Facebook has tried many things, but they have ignored something obvious. It’s something that has been identified by peer reviewed studies as a promising approach since at least 2004…the same year Facebook was founded.

Instead of making itself the sole moderator of problematic posts and content, Facebook should offer its billions of users a role in content moderation. This could substantially reduce the load on Facebook staff, and could allow its community to care of itself more effectively, improving the user experience with far less need for editorial oversight. Slashdot, once a massively popular site, proved prior to Facebook’s launch that distributing comment moderation among the site’s users could be an effective strategy, with substantial benefits to both end users and site operators. Facebook would do well to allocate a tiny fraction of its fortune to designing a distributed comment moderation system of its own.

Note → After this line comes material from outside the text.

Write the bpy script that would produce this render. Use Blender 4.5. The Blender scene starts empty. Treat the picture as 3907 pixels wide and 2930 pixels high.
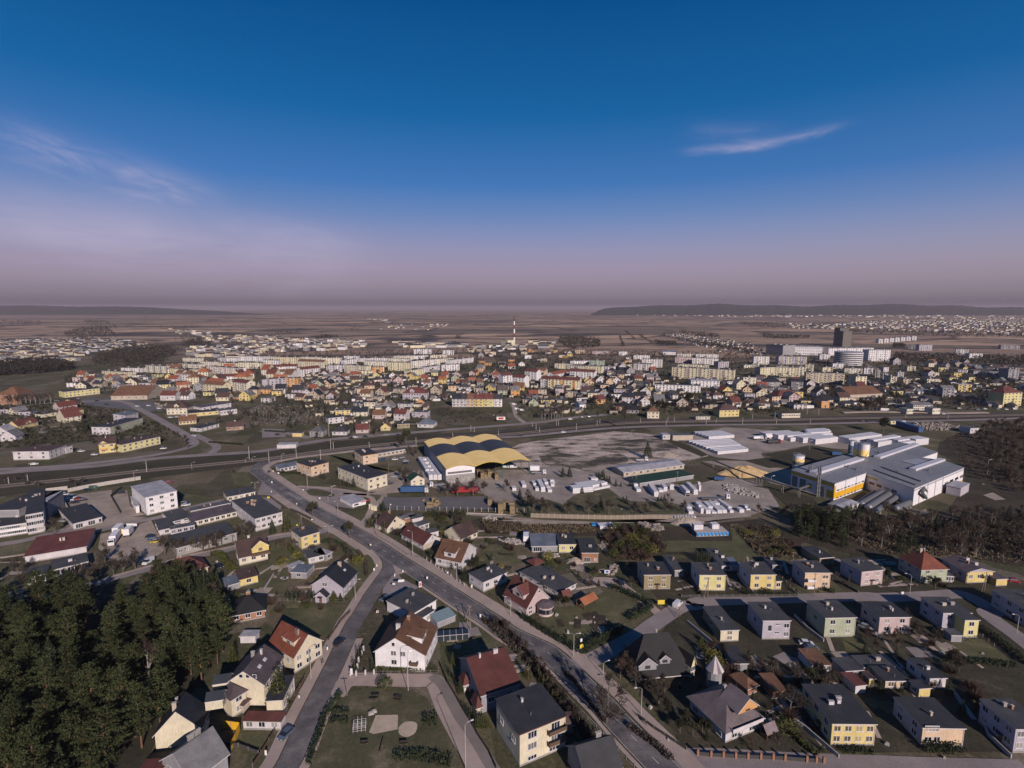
import bpy, math, random
from mathutils import Vector, Matrix
R = math.radians
random.seed(7)
# ------------------------------------------------------------------ camera, sky, sun, exposure
CAM_H = 105.0; FPX = 2050.0; TH = math.atan(290 / 2050)
sc = bpy.context.scene
cd = bpy.data.cameras.new("camera"); cam = bpy.data.objects.new("camera", cd)
sc.collection.objects.link(cam); sc.camera = cam
cam.location = (0, 0, CAM_H); cam.rotation_euler = (math.pi / 2 - TH, 0, 0)
cd.sensor_width = 36; cd.lens = FPX / 3907 * 36; cd.clip_start = 1; cd.clip_end = 120000
SUN_AZ, SUN_EL = R(23.5), R(24.5)          # 23.5 deg to the right of straight behind the camera
world = bpy.data.worlds.new("World"); sc.world = world; world.use_nodes = True
nt = world.node_tree; nt.nodes.clear()
def N(t, **k):
    n = nt.nodes.new(t)
    for a, b in k.items():
        if a.startswith('i_'): n.inputs[a[2:].replace('_', ' ')].default_value = b
        else: setattr(n, a, b)
    return n
def Lk(a, b): nt.links.new(a, b)
def ramp(stops, interp='LINEAR'):
    n = nt.nodes.new('ShaderNodeValToRGB'); n.color_ramp.interpolation = interp
    e = n.color_ramp.elements
    while len(e) < len(stops): e.new(0.5)
    for el, (p, c) in zip(e, stops):
        el.position = p; el.color = tuple(c) + (1,) if len(c) == 3 else c
    return n
sky = N('ShaderNodeTexSky', sky_type='NISHITA', sun_disc=False)
sky.sun_elevation = SUN_EL; sky.sun_rotation = math.pi - SUN_AZ; sky.air_density = 1.0; sky.dust_density = 0.6; sky.ozone_density = 2.0
tc = N('ShaderNodeTexCoord'); sep = N('ShaderNodeSeparateXYZ'); Lk(tc.outputs['Generated'], sep.inputs[0])
TINT = [(0.0, (0.13, 0.11, 0.157)), (0.013, (0.163, 0.137, 0.196)), (0.038, (0.331, 0.265, 0.34)), (0.071, (0.522, 0.436, 0.467)), (0.104, (0.476, 0.476, 0.554)), (0.136, (0.439, 0.477, 0.644)), (0.163, (0.317, 0.444, 0.672)), (0.212, (0.133, 0.382, 0.737)), (0.317, (0.028, 0.376, 0.766)), (0.459, (0.003, 0.323, 0.723)), (0.6, (0.003, 0.323, 0.723))]
rm = ramp(TINT); Lk(sep.outputs['Z'], rm.inputs[0])
OWN = [(0.0, (0.132, 0.112, 0.147)), (0.008, (0.132, 0.112, 0.147)), (0.021, (0.206, 0.175, 0.216)), (0.046, (0.27, 0.223, 0.282)), (0.071, (0.278, 0.241, 0.327)), (0.104, (0.241, 0.241, 0.371)), (0.136, (0.175, 0.22, 0.389)), (0.163, (0.117, 0.194, 0.389)), (0.212, (0.047, 0.147, 0.371)), (0.317, (0.007, 0.099, 0.278)), (0.459, (0.001, 0.062, 0.206)), (0.6, (0.001, 0.056, 0.185))]
ro_ = ramp(OWN); Lk(sep.outputs['Z'], ro_.inputs[0])
mul = N('ShaderNodeMix', data_type='RGBA', blend_type='MULTIPLY'); mul.inputs[0].default_value = 1
cap = N('ShaderNodeMix', data_type='RGBA', blend_type='DARKEN'); cap.inputs[0].default_value = 1; cap.inputs[7].default_value = (5, 5, 7, 1); Lk(sky.outputs[0], cap.inputs[6]); Lk(cap.outputs[2], mul.inputs[6]); Lk(rm.outputs[0], mul.inputs[7])
own = N('ShaderNodeVectorMath', operation='SCALE'); own.inputs['Scale'].default_value = 10; Lk(ro_.outputs[0], own.inputs[0])
sm_ = N('ShaderNodeMix', data_type='RGBA'); sm_.inputs[0].default_value = .85; Lk(mul.outputs[2], sm_.inputs[6]); Lk(own.outputs[0], sm_.inputs[7])
# cirrus wisps: stretched noise inside bands given in azimuth / elevation
def mth(op, a, b=None, c=None):
    n = nt.nodes.new('ShaderNodeMath'); n.operation = op
    for i, v in enumerate((a, b, c)):
        if v is None: continue
        if hasattr(v, 'node'): Lk(v, n.inputs[i])
        else: n.inputs[i].default_value = v
    return n.outputs[0]
az = mth('ARCTAN2', sep.outputs['X'], sep.outputs['Y']); el = mth('ARCSINE', sep.outputs['Z'])
def cirrus(x0, y0, x1, y1, wid, seed, sc_=6.0, p=2.0):
    # a streak from (az,el) x0,y0 to x1,y1 with half width wid (radians)
    dx, dy = x1 - x0, y1 - y0; L = math.hypot(dx, dy); ux, uy = dx / L, dy / L
    ax_ = mth('SUBTRACT', az, x0); ey = mth('SUBTRACT', el, y0)
    u = mth('DIVIDE', mth('ADD', mth('MULTIPLY', ax_, ux), mth('MULTIPLY', ey, uy)), L)
    v = mth('ADD', mth('MULTIPLY', ax_, -uy), mth('MULTIPLY', ey, ux))
    cmb = N('ShaderNodeCombineXYZ'); Lk(mth('MULTIPLY', u, L * sc_), cmb.inputs[0]); Lk(mth('MULTIPLY', v, sc_ * 4), cmb.inputs[1]); cmb.inputs[2].default_value = seed
    nz = N('ShaderNodeTexNoise'); nz.inputs['Scale'].default_value = 1; nz.inputs['Detail'].default_value = 7; nz.inputs['Roughness'].default_value = .62; nz.inputs['Distortion'].default_value = .6
    Lk(cmb.outputs[0], nz.inputs['Vector'])
    bend = mth('MULTIPLY', mth('SUBTRACT', nz.outputs[0], .5), wid * 1.6)
    vv = mth('DIVIDE', mth('ADD', v, bend), wid)
    across = mth('POWER', 2.718, mth('MULTIPLY', mth('MULTIPLY', vv, vv), -1))
    uu = mth('SUBTRACT', mth('MULTIPLY', u, 2), 1)
    along = mth('POWER', 2.718, mth('MULTIPLY', mth('POWER', mth('ABSOLUTE', uu), 4), -1.6))
    nn = mth('POWER', mth('MULTIPLY', nz.outputs[0], 1.5), p)
    return mth('MULTIPLY', mth('MULTIPLY', across, along), nn)
def ae(x, y):   # overview pixel -> azimuth, elevation
    xo = x * 1.76627 - 1953.5; v = y * 1.76627 - 1465
    d = Vector((xo, FPX * math.cos(TH) - v * math.sin(TH), -(FPX * math.sin(TH) + v * math.cos(TH)))).normalized()
    return math.atan2(d.x, d.y), math.asin(d.z)
cl = None
for (a, b, wid, seed, s, p, amt) in [((-60, 270), (470, 430), .026, 3.1, 12, 2.8, .52), ((-120, 465), (800, 565), .045, 8.7, 5, 1.5, .45), ((-200, 400), (420, 520), .045, 4.2, 6, 1.8, .26),
        ((1475, 326), (1680, 312), .006, 5.5, 14, 1.6, .42), ((1600, 318), (1840, 268), .007, 2.5, 16, 2.4, .32), ((1480, 285), (1700, 290), .014, 7.5, 12, 2.4, .20), ((450, 470), (800, 520), .020, 6.1, 9, 2.2, .22)]:
    A, B = ae(*a), ae(*b)
    c = mth('MULTIPLY', cirrus(A[0], A[1], B[0], B[1], wid, seed, s, p), amt)
    cl = c if cl is None else mth('ADD', cl, c)
cl = mth('MINIMUM', mth('MAXIMUM', cl, 0), .8)
mixc = N('ShaderNodeMix', data_type='RGBA'); Lk(cl, mixc.inputs[0]); Lk(sm_.outputs[2], mixc.inputs[6]); mixc.inputs[7].default_value = (4.2, 3.8, 5.2, 1)
bg = N('ShaderNodeBackground'); bg.inputs[1].default_value = 0.10; Lk(mixc.outputs[2], bg.inputs[0])
wo = N('ShaderNodeOutputWorld'); Lk(bg.outputs[0], wo.inputs[0])
sd = bpy.data.lights.new("sun", 'SUN'); so = bpy.data.objects.new("sun", sd); sc.collection.objects.link(so)
sd.energy = 5.0; sd.angle = R(.5); sd.color = (1, .87, .78)
sdir = Vector((math.sin(SUN_AZ) * math.cos(SUN_EL), -math.cos(SUN_AZ) * math.cos(SUN_EL), math.sin(SUN_EL)))
so.rotation_euler = sdir.to_track_quat('Z', 'Y').to_euler(); so.location = (60, -100, 160)
sc.view_settings.view_transform = 'Standard'; sc.view_settings.look = 'None'; sc.view_settings.exposure = .3; sc.view_settings.gamma = 1
# ------------------------------------------------------------------ pixel of a crop -> ground point
CR = {'U': (0, 0, 3907 / 2212), 'F': (0, 0, 1)}
for i, x in enumerate([0, 1000, 2000, 2907]): CR['T%d' % (i + 1)] = (x, 1130, 1000 / 2212); CR['M%d' % (i + 1)] = (x, 1400, 1000 / 2212)
for i, x in enumerate([0, 650, 1300, 1950, 2600, 3207]): CR['N%d' % (i + 1)] = (x, 1800, 700 / 2111); CR['L%d' % (i + 1)] = (x, 2330, 700 / 1936)
CT, ST = math.cos(TH), math.sin(TH)
def ray(c, x, y):
    x0, y0, s = CR[c]; xo = x0 + x * s - 1953.5; v = y0 + y * s - 1465
    return xo, FPX * CT - v * ST, FPX * ST + v * CT
def W(c, x, y, h=0.0):
    a, b, d = ray(c, x, y); k = (CAM_H - h) / d
    return Vector((a * k, b * k, h))
def hgt(c, x, ytop, ybase):       # height of a vertical edge between two pixels
    P = W(c, x, ybase); a, b, d = ray(c, x, ytop); return CAM_H - P.y * d / b
def mpp(P): return P.y / CT / FPX    # metres per source pixel near a point
# ------------------------------------------------------------------ objects, tags
COL = sc.collection
def tag(o, label=None, cat=None, group=None, kind=None):
    if label: o['label'] = label
    if cat: o['category'] = cat
    if group: o['group'] = group
    if kind: o['kind'] = kind
    return o
def empty(name, loc, rz=0, label=None, cat=None, group=None):
    o = bpy.data.objects.new(name, None); COL.objects.link(o); o.location = loc; o.rotation_euler = (0, 0, rz); o.empty_display_size = .5
    return tag(o, label, cat, group)
def link(name, me, parent=None, loc=(0, 0, 0), rz=0):
    o = bpy.data.objects.new(name, me); COL.objects.link(o); o.location = loc; o.rotation_euler = (0, 0, rz)
    if parent: o.parent = parent
    return o
def copy_tree(o, parent=None):
    c = o.copy(); COL.objects.link(c); c.parent = parent
    for ch in KIDS.get(o.name, []) or o.children: copy_tree(ch, c)
    return c
KIDS = {}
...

Distributed moderation in earlier days

“Nerds” in the late 1990s or early 2000s-when most of the Internet was still a one-way flow of information for most of its users-had a web site that didn’t merely keep them them informed, but let them talk through the ideas, questions, observations, or jokes that the (usually abbreviated and linked) news items would prompt. Slashdot, “ the first social news site that gained widespread attention,” presented itself as “News for Nerds. Stuff that Matters.” It’s still around, but in those early days, it was a behemoth. Overwhelming a web site with a popular link became known as “slashdotting.” There was a time when more than 5% of all traffic to sites like CNET, Wired, and Gizmodo originated from Slashdot posts.

Slashdot featured epic comment threads. It was easy to comment, and its readers were Internet savvy almost by definition. Slashdot posts would have hundreds, even thousands, of comments. According to the site’s Hall of Fame, there were at least 10 stories with more than 3,200 comments.

But amazingly-by today’s diminished standards, at least-a reader could get a feel for a thread of thousands of messages in just a few minutes of skimming. Don’t believe me? Try this thread about what kept people from ditching Windows in 2002. (The Slashdot community was famously disposed toward free and open source software, like GNU/Linux.) The full thread had 3,212 messages; but the link will show you only the 24 most highly-rated responses, and abbreviated versions of another 35. The rest are not censored; if you want to see them, they’re easy to access through the various “…hidden comments” links.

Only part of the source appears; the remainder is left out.